--- begin ---

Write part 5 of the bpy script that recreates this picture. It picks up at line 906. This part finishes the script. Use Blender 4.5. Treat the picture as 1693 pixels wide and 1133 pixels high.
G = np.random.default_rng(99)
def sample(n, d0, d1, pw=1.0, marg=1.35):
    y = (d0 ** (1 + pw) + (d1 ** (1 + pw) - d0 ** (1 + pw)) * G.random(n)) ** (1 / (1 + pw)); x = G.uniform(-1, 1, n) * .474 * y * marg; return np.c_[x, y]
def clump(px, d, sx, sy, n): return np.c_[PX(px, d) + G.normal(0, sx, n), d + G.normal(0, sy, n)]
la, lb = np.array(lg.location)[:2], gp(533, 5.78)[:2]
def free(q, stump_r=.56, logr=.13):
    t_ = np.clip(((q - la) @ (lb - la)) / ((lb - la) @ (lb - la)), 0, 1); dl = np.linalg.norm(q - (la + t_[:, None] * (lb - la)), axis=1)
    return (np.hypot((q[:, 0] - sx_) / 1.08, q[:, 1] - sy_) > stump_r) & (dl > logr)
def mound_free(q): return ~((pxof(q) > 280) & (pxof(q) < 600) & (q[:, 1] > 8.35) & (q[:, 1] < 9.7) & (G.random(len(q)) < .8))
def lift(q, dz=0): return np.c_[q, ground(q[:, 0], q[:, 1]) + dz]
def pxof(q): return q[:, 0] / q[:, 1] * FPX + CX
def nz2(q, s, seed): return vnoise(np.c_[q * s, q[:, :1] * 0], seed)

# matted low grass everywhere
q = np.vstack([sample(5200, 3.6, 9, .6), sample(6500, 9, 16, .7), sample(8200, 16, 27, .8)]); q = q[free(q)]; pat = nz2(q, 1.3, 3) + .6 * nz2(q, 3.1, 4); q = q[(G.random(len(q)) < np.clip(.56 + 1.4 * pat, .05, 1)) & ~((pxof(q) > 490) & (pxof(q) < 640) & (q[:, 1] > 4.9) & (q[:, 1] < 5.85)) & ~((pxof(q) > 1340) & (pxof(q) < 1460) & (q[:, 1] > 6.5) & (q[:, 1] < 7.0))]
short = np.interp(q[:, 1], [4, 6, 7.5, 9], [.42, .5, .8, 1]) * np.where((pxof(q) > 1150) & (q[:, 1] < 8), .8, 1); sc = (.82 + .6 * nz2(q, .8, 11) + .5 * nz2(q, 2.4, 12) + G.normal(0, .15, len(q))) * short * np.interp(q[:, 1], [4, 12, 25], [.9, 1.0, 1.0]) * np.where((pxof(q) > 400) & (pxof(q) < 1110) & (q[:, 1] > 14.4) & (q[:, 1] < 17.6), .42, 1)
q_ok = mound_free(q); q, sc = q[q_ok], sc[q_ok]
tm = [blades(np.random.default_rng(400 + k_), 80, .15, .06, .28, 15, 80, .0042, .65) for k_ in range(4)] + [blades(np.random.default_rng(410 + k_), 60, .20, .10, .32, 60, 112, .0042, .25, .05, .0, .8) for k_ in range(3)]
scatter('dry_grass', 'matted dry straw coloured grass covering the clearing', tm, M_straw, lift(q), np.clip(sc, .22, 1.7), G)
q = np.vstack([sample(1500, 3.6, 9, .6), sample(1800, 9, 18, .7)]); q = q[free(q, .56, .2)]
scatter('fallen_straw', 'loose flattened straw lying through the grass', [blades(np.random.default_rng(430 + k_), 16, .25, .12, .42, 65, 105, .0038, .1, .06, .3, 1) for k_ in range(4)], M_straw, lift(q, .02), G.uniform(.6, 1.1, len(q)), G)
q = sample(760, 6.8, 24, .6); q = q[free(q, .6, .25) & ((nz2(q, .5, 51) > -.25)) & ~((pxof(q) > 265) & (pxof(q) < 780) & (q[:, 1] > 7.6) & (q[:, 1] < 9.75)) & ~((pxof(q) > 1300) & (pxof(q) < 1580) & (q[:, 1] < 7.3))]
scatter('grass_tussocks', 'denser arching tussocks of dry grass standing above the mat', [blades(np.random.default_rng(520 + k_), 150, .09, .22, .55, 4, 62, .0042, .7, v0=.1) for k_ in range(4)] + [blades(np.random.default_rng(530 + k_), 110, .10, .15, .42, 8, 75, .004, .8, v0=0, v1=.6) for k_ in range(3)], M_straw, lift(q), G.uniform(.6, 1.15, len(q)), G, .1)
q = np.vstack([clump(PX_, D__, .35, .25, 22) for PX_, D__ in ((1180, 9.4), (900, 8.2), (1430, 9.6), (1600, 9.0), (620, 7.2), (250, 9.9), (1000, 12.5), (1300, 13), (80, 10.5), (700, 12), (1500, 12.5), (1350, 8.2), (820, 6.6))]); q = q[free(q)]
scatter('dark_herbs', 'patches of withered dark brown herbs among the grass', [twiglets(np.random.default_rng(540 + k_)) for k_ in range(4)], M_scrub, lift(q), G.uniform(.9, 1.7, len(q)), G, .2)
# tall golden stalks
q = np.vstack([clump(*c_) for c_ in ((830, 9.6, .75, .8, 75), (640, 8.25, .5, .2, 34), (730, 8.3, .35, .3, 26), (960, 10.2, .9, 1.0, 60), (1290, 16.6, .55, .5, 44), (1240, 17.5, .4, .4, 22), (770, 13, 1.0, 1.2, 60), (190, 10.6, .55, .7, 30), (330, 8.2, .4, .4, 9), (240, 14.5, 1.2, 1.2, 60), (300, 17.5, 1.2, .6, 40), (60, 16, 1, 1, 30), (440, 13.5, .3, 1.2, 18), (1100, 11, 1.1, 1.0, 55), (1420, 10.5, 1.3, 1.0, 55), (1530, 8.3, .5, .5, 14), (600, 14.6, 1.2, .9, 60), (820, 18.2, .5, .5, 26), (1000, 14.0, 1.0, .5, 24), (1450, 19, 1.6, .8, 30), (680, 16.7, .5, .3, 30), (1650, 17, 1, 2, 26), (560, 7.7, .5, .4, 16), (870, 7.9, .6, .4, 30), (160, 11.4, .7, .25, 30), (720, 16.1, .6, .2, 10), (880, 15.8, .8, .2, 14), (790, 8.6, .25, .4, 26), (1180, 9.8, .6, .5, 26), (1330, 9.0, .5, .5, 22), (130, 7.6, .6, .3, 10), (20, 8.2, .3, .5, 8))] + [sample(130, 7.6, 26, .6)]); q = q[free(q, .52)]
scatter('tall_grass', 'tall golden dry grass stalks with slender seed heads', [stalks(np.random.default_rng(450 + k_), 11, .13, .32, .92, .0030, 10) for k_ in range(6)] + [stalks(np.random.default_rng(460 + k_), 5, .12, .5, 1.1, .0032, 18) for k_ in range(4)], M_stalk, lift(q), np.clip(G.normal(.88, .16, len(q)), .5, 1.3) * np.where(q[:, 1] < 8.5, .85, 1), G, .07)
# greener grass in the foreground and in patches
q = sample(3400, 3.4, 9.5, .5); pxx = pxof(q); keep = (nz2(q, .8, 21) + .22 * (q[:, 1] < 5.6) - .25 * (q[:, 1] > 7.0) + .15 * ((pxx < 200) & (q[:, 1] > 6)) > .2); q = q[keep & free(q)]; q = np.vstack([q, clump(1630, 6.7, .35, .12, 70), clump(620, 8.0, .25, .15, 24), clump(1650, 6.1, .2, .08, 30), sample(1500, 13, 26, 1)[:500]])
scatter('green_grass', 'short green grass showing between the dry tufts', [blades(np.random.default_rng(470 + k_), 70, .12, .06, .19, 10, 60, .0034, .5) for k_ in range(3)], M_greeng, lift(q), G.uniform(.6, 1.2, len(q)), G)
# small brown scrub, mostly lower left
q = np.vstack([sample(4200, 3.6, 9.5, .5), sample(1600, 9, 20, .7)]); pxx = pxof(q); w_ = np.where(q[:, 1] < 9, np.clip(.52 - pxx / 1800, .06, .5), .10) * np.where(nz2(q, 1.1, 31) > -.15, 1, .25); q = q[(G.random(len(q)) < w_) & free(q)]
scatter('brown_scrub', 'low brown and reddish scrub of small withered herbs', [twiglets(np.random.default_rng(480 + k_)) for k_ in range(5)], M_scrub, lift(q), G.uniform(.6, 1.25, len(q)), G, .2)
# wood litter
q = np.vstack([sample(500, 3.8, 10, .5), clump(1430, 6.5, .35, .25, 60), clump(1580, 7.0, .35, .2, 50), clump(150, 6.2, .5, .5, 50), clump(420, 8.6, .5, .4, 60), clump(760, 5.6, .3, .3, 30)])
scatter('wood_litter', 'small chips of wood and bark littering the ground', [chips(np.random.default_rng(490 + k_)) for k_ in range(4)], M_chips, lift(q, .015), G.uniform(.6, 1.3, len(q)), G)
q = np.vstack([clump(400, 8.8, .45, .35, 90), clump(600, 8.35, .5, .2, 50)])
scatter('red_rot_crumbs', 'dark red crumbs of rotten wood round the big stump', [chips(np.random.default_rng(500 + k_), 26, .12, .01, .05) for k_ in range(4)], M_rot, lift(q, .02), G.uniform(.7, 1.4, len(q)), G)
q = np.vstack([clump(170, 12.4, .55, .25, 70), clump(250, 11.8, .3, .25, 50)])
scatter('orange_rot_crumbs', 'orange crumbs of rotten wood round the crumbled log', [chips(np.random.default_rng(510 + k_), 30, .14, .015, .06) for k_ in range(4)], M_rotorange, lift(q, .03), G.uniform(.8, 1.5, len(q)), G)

--- end ---

▶ WORK TO DO: Restate word for word only the lines running from the beginning of the data to the line holding "def nz2(q, s, seed): return", both included.

▶ FINAL RESULT:
Write part 5 of the bpy script that recreates this picture. It picks up at line 906. This part finishes the script. Use Blender 4.5. Treat the picture as 1693 pixels wide and 1133 pixels high.
G = np.random.default_rng(99)
def sample(n, d0, d1, pw=1.0, marg=1.35):
    y = (d0 ** (1 + pw) + (d1 ** (1 + pw) - d0 ** (1 + pw)) * G.random(n)) ** (1 / (1 + pw)); x = G.uniform(-1, 1, n) * .474 * y * marg; return np.c_[x, y]
def clump(px, d, sx, sy, n): return np.c_[PX(px, d) + G.normal(0, sx, n), d + G.normal(0, sy, n)]
la, lb = np.array(lg.location)[:2], gp(533, 5.78)[:2]
def free(q, stump_r=.56, logr=.13):
    t_ = np.clip(((q - la) @ (lb - la)) / ((lb - la) @ (lb - la)), 0, 1); dl = np.linalg.norm(q - (la + t_[:, None] * (lb - la)), axis=1)
    return (np.hypot((q[:, 0] - sx_) / 1.08, q[:, 1] - sy_) > stump_r) & (dl > logr)
def mound_free(q): return ~((pxof(q) > 280) & (pxof(q) < 600) & (q[:, 1] > 8.35) & (q[:, 1] < 9.7) & (G.random(len(q)) < .8))
def lift(q, dz=0): return np.c_[q, ground(q[:, 0], q[:, 1]) + dz]
def pxof(q): return q[:, 0] / q[:, 1] * FPX + CX
def nz2(q, s, seed): return vnoise(np.c_[q * s, q[:, :1] * 0], seed)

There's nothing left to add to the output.